You may have been told it’s perfectly OK to write off that trip to the Bahamas (and the tan that came with it), so long as your business funds paid for it. But this bit of bad small business tax advice couldn’t be more misguided…or illegal.

The IRS considers deducting personal expenses on your taxes fraud. You could incur serious penalties, which include possible prison time. So unless you want to spend time behind bars, think twice.

This goes for little expenses, too. You might think the IRS has bigger fish to fry than the fancy anniversary dinner you put on your business credit card. But audits can still happen when you least expect it. And you’ll have a lot of explaining to do when that day comes.

6. It’s OK to pay your employees under the table.
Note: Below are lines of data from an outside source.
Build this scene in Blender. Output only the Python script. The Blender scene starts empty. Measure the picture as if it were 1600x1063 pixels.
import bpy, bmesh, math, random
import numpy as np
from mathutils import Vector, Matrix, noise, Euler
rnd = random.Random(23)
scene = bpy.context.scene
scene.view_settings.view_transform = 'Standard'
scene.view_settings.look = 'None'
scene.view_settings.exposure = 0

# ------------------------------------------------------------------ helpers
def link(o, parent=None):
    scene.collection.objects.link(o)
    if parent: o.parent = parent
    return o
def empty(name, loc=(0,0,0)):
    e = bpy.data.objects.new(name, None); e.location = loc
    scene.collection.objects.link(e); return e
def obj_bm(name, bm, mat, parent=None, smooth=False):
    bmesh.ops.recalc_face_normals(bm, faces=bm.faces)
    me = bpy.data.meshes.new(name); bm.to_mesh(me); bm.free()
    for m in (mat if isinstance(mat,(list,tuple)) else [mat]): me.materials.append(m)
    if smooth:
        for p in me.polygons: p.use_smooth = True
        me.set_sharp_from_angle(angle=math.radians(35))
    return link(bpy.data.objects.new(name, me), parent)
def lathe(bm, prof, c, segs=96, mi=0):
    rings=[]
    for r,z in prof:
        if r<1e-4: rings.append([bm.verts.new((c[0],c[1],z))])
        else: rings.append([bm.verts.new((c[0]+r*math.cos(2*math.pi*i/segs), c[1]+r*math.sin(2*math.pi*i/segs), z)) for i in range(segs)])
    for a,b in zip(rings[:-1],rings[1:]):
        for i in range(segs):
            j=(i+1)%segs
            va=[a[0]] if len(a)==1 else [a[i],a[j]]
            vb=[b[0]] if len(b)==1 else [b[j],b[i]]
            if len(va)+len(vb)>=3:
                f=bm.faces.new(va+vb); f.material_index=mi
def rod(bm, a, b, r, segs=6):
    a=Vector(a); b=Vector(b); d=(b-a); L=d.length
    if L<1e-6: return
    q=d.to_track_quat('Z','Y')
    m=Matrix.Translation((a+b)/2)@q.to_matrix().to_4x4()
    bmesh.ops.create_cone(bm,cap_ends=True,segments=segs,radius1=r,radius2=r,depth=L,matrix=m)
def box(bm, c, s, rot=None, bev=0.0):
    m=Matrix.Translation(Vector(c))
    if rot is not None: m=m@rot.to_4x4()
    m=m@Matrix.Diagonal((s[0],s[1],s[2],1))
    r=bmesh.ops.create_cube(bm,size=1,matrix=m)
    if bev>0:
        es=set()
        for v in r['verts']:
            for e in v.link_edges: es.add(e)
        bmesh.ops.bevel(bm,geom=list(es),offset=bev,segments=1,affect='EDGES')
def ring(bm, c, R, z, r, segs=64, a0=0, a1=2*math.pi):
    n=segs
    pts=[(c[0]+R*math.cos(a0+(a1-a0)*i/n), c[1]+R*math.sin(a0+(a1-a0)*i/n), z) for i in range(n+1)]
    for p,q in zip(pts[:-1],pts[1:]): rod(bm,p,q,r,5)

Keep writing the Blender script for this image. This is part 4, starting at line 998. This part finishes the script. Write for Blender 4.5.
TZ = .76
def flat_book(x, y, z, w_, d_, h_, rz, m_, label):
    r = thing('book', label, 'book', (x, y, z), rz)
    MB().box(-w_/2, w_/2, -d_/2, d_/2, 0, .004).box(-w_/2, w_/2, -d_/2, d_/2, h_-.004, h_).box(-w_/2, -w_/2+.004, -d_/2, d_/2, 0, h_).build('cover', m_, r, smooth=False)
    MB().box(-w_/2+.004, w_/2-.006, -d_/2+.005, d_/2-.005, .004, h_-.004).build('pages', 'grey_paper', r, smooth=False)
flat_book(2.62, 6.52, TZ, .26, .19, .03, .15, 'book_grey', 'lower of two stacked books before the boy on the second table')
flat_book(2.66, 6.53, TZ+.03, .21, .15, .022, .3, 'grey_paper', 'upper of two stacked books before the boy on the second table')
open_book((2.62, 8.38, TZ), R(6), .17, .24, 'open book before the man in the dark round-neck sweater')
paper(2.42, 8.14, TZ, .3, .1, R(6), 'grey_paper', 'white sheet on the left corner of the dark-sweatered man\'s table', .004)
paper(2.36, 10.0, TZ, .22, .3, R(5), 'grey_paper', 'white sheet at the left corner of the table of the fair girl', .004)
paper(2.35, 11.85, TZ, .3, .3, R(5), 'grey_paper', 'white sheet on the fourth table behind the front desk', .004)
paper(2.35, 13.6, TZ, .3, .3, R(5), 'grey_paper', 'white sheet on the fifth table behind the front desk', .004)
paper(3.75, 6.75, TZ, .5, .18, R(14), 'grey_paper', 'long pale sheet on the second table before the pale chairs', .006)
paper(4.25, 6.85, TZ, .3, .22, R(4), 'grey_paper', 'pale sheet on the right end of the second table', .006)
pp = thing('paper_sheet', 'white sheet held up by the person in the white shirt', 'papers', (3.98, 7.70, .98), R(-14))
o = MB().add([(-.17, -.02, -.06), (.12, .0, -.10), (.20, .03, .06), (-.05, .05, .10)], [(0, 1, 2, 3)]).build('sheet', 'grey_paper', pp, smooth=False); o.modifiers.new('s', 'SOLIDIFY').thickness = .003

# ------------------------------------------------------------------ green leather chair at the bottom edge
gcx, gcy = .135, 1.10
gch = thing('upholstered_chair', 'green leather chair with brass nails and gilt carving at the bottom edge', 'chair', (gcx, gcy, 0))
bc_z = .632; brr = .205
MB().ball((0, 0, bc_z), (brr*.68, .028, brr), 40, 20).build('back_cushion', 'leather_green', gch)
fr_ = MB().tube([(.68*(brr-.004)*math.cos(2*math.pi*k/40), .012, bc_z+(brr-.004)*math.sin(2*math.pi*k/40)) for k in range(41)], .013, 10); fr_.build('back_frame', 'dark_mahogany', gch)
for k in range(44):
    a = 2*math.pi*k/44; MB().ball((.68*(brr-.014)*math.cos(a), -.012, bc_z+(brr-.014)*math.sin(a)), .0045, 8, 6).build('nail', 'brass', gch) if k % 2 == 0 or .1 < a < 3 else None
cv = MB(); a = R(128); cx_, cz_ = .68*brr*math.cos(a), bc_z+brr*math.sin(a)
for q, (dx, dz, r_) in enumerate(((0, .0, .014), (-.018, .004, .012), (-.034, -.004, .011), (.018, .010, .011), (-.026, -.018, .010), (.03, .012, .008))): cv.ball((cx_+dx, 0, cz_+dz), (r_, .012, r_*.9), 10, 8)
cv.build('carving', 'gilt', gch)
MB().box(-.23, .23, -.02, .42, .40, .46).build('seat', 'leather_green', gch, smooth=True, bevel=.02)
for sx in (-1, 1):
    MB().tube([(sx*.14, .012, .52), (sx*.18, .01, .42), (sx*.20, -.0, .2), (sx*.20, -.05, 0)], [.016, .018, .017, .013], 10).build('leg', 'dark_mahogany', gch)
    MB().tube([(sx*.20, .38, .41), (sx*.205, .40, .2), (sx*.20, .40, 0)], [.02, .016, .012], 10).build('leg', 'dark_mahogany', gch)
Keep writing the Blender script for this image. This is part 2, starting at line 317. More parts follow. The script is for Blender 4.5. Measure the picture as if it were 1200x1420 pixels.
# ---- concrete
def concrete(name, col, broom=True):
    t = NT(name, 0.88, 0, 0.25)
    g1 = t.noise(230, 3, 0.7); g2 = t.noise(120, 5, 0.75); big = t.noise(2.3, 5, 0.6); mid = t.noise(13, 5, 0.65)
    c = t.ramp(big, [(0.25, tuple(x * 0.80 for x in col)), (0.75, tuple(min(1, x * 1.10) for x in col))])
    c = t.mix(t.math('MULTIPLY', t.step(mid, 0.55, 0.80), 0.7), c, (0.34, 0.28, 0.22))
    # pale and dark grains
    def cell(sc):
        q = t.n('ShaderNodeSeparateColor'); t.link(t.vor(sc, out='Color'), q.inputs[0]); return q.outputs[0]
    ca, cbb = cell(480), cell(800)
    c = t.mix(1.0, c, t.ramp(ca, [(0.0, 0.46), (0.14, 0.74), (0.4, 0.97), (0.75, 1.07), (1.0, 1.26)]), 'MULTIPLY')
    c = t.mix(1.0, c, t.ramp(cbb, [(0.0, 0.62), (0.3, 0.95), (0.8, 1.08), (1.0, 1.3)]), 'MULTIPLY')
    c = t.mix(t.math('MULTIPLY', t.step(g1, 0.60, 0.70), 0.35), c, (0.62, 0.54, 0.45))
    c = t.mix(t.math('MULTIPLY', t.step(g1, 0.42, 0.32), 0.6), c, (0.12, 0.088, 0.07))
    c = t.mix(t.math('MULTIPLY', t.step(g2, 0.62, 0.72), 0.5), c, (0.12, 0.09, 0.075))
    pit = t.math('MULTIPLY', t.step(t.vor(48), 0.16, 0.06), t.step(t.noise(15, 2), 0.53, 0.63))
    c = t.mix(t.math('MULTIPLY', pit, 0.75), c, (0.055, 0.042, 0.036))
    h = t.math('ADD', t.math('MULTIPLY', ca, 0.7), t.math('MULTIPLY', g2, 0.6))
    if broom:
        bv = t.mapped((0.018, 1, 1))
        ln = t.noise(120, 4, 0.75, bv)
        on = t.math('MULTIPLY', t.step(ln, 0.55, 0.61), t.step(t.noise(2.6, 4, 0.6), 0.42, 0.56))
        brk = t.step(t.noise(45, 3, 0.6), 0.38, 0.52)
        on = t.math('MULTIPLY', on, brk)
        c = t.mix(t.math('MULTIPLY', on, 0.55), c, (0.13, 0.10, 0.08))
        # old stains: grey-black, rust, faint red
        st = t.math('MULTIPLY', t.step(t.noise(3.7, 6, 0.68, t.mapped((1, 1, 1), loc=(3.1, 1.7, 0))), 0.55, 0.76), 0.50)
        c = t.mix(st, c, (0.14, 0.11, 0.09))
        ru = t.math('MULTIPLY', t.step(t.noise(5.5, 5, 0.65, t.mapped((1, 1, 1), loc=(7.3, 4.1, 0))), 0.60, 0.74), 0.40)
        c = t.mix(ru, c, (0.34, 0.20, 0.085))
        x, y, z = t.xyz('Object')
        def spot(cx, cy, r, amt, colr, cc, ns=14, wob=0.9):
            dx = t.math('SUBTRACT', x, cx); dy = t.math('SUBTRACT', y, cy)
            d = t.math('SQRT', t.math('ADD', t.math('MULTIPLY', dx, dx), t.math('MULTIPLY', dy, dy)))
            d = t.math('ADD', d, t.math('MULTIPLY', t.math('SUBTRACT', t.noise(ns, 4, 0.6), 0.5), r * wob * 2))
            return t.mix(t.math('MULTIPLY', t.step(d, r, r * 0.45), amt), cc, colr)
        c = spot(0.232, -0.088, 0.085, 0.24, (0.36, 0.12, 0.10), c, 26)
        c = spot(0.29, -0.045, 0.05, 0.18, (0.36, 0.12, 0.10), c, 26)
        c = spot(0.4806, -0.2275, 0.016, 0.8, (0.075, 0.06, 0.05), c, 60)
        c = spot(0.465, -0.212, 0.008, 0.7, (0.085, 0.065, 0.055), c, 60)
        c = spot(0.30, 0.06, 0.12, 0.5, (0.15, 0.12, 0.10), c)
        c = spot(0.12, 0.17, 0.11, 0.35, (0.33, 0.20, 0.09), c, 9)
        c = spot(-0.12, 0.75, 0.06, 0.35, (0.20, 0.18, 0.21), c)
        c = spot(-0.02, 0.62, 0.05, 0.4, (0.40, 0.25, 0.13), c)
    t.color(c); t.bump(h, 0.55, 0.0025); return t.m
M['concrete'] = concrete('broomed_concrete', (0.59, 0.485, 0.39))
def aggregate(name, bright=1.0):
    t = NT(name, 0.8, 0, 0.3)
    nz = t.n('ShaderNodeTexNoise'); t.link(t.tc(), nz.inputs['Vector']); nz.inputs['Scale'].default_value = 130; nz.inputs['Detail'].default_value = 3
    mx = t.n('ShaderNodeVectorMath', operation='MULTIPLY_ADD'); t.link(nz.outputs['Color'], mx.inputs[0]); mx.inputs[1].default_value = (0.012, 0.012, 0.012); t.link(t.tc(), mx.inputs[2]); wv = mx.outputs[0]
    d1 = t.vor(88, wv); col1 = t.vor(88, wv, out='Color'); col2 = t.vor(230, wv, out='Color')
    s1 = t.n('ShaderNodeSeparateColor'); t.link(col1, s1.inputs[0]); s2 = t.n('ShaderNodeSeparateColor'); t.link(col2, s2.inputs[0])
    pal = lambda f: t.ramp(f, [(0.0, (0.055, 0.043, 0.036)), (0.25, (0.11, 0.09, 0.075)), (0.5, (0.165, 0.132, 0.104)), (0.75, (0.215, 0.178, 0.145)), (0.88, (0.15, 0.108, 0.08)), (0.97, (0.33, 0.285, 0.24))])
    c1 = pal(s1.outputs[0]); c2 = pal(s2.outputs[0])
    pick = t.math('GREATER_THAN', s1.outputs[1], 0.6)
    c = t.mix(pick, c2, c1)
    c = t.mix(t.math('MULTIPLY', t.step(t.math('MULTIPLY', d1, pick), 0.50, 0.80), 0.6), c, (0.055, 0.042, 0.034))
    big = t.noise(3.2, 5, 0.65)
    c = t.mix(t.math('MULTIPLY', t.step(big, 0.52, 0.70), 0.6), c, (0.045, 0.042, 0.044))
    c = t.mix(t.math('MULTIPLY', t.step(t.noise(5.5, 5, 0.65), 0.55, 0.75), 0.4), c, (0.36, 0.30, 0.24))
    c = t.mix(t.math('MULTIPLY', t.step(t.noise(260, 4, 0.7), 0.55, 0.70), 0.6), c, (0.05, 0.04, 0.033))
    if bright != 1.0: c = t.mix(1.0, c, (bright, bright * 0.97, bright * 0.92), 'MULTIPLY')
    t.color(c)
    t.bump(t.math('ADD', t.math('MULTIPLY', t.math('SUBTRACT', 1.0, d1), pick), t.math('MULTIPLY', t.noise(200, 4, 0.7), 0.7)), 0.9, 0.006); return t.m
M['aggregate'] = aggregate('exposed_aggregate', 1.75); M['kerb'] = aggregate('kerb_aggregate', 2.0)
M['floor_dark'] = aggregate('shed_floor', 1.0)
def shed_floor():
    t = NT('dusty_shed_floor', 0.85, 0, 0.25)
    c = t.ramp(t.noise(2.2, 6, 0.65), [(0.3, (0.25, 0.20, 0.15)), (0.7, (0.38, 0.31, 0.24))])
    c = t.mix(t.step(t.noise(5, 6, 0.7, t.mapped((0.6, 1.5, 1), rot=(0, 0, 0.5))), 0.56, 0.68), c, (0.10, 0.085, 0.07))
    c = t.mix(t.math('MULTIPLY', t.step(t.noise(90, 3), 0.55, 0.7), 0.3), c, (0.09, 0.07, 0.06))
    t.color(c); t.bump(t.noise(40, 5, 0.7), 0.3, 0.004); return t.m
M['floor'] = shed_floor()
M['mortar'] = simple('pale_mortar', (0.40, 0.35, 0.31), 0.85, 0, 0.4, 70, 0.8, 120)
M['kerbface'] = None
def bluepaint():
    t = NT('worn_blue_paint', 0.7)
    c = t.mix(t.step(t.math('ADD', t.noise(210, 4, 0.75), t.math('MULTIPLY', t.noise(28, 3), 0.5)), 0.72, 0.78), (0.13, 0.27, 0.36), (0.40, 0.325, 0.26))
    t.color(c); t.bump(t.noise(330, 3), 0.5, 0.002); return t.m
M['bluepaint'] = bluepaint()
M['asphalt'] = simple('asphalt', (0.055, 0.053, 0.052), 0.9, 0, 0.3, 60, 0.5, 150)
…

We get it. Payroll and employment taxes aren’t fun to deal with. And employees don’t necessarily enjoy taxes on their income, either. Some employees may even encourage you to pay them under the table to save you (and them) tax dollars.

At face value, it seems harmless. If you don’t tell and the employee doesn’t tell, you’re in the clear. But that’s a pretty big “if.”

It’s also really bad small business tax advice.

Paying employees under the table is illegal. The IRS can find out you’re doing this if an employee files for unemployment or Workers’ Compensation. And what if someone else happens to find out about your scheme and reports you? You’ll face pretty stiff legal penalties.

If you don’t want the hassle of having to deal with payroll, outsource it to a payroll processing company like ADP or Paychex. Let them do the heavy lifting for you, so you have one less thing to worry about at tax time.